Enfin, il me semble que cet opus nous renseigne parfaitement sur le rôle de la Turquie dans le sauvetage des Juifs pendant la Shoah. L’auteur met en lumière les succès obtenus par la diplomatie turque en France (ce fut le cas aussi en Grèce), succès qui ont permis de sauver la vie de milliers de Juifs. Principalement en France, il y avait beaucoup de juifs d’origine turque qui ont perdu leur citoyenneté dans les premières années de la République avec les nouvelles lois sur la citoyenneté. Outre ces juifs, d’autres reçurent des passeports et des certificats de nationalité par les diplomates turcs, qui, ce faisant, mirent parfois en danger leur propre vie.
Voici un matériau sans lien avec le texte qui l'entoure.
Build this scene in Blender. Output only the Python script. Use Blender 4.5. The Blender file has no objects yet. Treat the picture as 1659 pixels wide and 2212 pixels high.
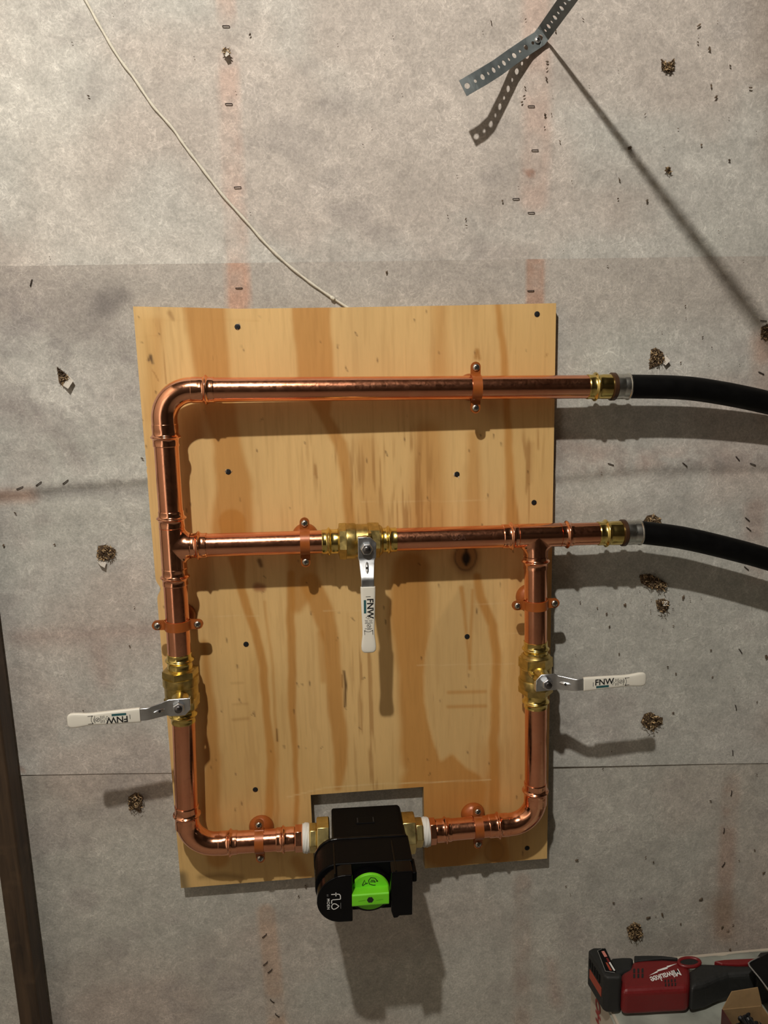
import bpy, bmesh, math, random
import numpy as np
from mathutils import Vector, Matrix

random.seed(7)
rng = np.random.default_rng(7)
C = bpy.context.scene.collection
scene = bpy.context.scene

# ------------------------------------------------------------------ camera
F, CX, CY = 1660.0, 829.5, 1106.0           # calibrated on the plywood rectangle and the stud spacing
D, ZC = 1.0537, 1.35                          # camera distance from the wall, camera height
R = np.array([[0.99557282, -0.04093461, 0.08461152],
              [-0.0907086, -0.18252798, 0.9790074],
              [-0.02463131, -0.98234815, -0.18543302]])
camd = bpy.data.cameras.new('camera'); cam = bpy.data.objects.new('camera', camd); C.objects.link(cam)
camd.sensor_fit = 'VERTICAL'; camd.sensor_height = 36.0; camd.lens = F / 2212 * 36.0; camd.clip_start = 0.02
mw = Matrix.Identity(4)
for i in range(3):
    mw[i][0] = R[i][0]; mw[i][1] = -R[i][1]; mw[i][2] = -R[i][2]
mw[0][3], mw[1][3], mw[2][3] = 0.0, -D, ZC
cam.matrix_world = mw
scene.camera = cam

# ------------------------------------------------------------------ world, light, exposure
world = bpy.data.worlds.new('world'); scene.world = world; world.use_nodes = True
world.node_tree.nodes['Background'].inputs[0].default_value = (1.0, 0.88, 0.74, 1)
world.node_tree.nodes['Background'].inputs[1].default_value = 0.002
ld = bpy.data.lights.new('ceiling_bulb_light', 'POINT'); ld.energy = 96; ld.color = (1.0, 0.945, 0.86); ld.shadow_soft_size = 0.020
lo = bpy.data.objects.new('ceiling_bulb_light', ld); C.objects.link(lo); lo.location = (-0.263, -1.218, ZC + 1.124)
ad = bpy.data.lights.new('left_fill_light', 'AREA'); ad.shape = 'RECTANGLE'; ad.size = 0.6; ad.size_y = 1.4; ad.energy = 2.5; ad.color = (1.0, 0.89, 0.78)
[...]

L’intervention diplomatique turque afin d’empêcher l’application des lois antijuives comme la mise sous scellés d’appartements ou de la mise sous séquestre des entreprises, a été réussie dans la plupart des cas.***
* Vladimir Jankélévitch – « l’Imprescriptible » ** Jean-Paul Sartre – Réflexions sur la question juive ***, Stanford Jay Shaw, Turkey and the Holocaust. Turkey’s Role in Rescuing Turkish and european Jewry from Nazi Persecution, 1933-1945, Londres/New York, MacMillan Press/New York University Press, 1993..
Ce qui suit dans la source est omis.